Lees ook: Academische vrijheid is ook: vrijmoedigheid – en die dreigt te verdwijnen
Gemeenschap van geleerden
AV is dus expliciet ontstaan als een zelfregulerend principe van een gemeenschap van geleerden, die wel enige bescherming moet ontvangen maar die verder vooral zichzelf bij de les moet houden. En dat is precies het probleem. Want in plaats van tijd en ruimte te nemen voor dat onderlinge, socratische gesprek, en elkaar rustig op wetenschappelijke onderbouwing te bevragen, wordt het individuele gelijk al snel op de socials uitgevent. De meeste academici willen geen gedoe. Die dat wel willen, krijgen zo alle ruimte. Waardoor bestuurders juist verder terugschrikken en dan soms rare moves maken.

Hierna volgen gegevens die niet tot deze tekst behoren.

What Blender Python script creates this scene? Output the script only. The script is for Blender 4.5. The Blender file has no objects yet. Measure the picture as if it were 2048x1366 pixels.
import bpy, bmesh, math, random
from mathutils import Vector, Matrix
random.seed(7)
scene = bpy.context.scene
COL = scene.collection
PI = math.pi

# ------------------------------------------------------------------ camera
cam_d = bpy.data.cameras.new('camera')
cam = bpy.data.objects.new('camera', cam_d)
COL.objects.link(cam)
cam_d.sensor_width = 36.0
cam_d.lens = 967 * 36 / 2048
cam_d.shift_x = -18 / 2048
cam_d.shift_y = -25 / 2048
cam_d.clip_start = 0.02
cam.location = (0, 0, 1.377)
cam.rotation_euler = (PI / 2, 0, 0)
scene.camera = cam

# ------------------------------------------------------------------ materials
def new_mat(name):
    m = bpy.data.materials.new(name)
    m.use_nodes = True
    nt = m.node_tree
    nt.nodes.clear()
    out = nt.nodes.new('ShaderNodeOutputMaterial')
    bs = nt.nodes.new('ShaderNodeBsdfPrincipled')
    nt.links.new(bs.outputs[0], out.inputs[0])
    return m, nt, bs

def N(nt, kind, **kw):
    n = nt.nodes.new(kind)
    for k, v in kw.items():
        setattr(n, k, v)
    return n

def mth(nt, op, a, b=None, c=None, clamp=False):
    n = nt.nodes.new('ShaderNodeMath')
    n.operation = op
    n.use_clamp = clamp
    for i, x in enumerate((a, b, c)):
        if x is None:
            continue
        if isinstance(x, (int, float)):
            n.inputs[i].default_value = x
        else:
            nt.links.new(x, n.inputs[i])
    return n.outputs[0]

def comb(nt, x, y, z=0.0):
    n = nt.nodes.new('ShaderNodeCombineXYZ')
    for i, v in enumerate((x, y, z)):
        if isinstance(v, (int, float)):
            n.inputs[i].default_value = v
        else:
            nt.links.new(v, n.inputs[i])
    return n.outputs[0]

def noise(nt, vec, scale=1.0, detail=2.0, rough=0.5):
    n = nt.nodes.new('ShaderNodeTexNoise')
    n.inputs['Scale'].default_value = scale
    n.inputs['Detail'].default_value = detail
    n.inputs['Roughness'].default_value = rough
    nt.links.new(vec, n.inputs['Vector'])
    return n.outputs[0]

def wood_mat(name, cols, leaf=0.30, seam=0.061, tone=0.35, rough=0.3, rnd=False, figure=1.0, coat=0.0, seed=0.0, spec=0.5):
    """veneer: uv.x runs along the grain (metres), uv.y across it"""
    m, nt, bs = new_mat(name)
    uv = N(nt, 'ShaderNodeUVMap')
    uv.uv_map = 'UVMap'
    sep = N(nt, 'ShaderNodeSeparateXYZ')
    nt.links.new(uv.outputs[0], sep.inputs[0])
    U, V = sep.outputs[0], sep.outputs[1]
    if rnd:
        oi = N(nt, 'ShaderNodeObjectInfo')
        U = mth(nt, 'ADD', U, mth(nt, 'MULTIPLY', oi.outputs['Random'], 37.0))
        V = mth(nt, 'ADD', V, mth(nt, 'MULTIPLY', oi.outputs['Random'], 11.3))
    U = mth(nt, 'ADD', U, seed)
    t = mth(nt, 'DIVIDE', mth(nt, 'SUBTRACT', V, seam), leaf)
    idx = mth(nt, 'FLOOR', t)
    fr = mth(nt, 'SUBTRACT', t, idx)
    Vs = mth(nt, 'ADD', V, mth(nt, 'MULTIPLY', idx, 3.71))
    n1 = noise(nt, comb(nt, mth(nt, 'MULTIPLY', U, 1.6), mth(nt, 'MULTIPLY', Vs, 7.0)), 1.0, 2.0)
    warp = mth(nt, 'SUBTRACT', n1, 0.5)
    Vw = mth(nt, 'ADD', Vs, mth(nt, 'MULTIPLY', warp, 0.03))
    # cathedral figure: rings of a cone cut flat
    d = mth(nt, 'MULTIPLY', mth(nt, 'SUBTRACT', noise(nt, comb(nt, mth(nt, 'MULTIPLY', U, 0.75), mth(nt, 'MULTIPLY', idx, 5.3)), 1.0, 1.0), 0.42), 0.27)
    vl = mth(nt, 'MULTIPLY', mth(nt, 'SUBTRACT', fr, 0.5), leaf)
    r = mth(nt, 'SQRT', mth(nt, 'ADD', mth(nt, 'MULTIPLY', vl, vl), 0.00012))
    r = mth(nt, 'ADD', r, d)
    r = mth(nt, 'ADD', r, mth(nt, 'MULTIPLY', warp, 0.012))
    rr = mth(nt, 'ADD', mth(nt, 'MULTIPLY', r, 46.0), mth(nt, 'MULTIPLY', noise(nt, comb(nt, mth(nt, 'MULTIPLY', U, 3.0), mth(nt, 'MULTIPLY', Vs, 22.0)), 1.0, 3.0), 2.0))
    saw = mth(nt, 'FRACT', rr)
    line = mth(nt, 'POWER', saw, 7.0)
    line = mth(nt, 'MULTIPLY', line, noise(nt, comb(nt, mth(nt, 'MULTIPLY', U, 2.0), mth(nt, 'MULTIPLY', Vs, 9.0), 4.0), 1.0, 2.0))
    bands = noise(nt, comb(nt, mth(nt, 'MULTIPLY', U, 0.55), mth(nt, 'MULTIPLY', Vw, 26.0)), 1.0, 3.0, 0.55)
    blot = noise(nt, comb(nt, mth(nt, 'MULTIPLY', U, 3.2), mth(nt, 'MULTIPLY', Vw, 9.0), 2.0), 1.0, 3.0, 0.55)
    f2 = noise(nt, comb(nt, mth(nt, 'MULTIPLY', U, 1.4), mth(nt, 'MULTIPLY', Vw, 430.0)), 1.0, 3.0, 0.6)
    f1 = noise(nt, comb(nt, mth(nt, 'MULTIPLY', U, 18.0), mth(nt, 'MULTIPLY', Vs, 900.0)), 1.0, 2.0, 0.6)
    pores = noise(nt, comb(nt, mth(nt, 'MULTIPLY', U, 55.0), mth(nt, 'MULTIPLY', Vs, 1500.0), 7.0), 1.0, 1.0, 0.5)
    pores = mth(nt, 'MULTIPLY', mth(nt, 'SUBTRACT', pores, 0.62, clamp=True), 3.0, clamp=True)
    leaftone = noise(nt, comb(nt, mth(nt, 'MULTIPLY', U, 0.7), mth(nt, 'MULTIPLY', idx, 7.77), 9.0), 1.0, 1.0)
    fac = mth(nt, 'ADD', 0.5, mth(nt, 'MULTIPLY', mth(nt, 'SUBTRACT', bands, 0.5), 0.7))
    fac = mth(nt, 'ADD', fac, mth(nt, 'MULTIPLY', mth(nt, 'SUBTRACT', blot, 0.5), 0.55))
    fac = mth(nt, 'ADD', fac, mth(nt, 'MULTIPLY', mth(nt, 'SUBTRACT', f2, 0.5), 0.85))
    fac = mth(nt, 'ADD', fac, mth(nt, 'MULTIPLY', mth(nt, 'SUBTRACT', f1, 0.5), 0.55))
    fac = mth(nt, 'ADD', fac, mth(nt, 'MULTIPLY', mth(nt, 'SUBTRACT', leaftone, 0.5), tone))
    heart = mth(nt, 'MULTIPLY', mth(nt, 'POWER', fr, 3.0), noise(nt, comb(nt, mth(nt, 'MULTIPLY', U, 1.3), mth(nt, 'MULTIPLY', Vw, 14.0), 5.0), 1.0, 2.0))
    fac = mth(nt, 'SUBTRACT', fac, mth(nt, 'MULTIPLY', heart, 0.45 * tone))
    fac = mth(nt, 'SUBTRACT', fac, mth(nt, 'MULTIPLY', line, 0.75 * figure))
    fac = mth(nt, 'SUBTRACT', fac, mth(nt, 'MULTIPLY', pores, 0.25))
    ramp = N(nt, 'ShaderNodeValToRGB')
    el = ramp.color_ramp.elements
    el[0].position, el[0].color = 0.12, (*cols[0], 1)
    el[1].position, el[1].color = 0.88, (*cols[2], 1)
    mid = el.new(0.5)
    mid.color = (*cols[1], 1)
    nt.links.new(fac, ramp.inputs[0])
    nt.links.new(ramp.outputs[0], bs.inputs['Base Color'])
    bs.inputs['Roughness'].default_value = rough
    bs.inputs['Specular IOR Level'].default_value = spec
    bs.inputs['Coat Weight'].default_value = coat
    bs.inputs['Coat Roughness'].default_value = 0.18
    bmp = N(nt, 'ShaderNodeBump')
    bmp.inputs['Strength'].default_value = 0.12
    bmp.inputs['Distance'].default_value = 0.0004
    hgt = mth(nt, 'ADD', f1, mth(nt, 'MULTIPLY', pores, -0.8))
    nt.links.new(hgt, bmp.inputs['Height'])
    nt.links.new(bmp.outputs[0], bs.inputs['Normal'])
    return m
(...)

AV is evenwel geen vrijbrief om niet-onderbouwde meningen de ruimte in te slingeren. AV is geen recht dat gereduceerd moet worden tot claims van individuele wetenschappers. Noch is het een dictaat dat van bovenaf kan worden opgelegd. Het is een zelfverplichting als gemeenschap om de kwaliteit van de academia te beschermen, op grond van de eigen wetenschappelijke mores, methodes en conventies. De vraag is dus niet: hoe schuiven we dit af op de rechter? Dan individualiseren, politiseren, polariseren (en: bureaucratiseren) we de academische gemeenschap slechts verder. De vraag moet zijn: hoe dwingen we als academia echte tijd en ruimte af voor dat goede gesprek over dat ene artikel, die opvallende mening? Welke bestuurder gaat dat regelen? En hoe durven we elkaar als collega-wetenschappers in tijden van trial by media te blijven aanspreken op mores, methodes en kwaliteit van onderzoek en onderwijs?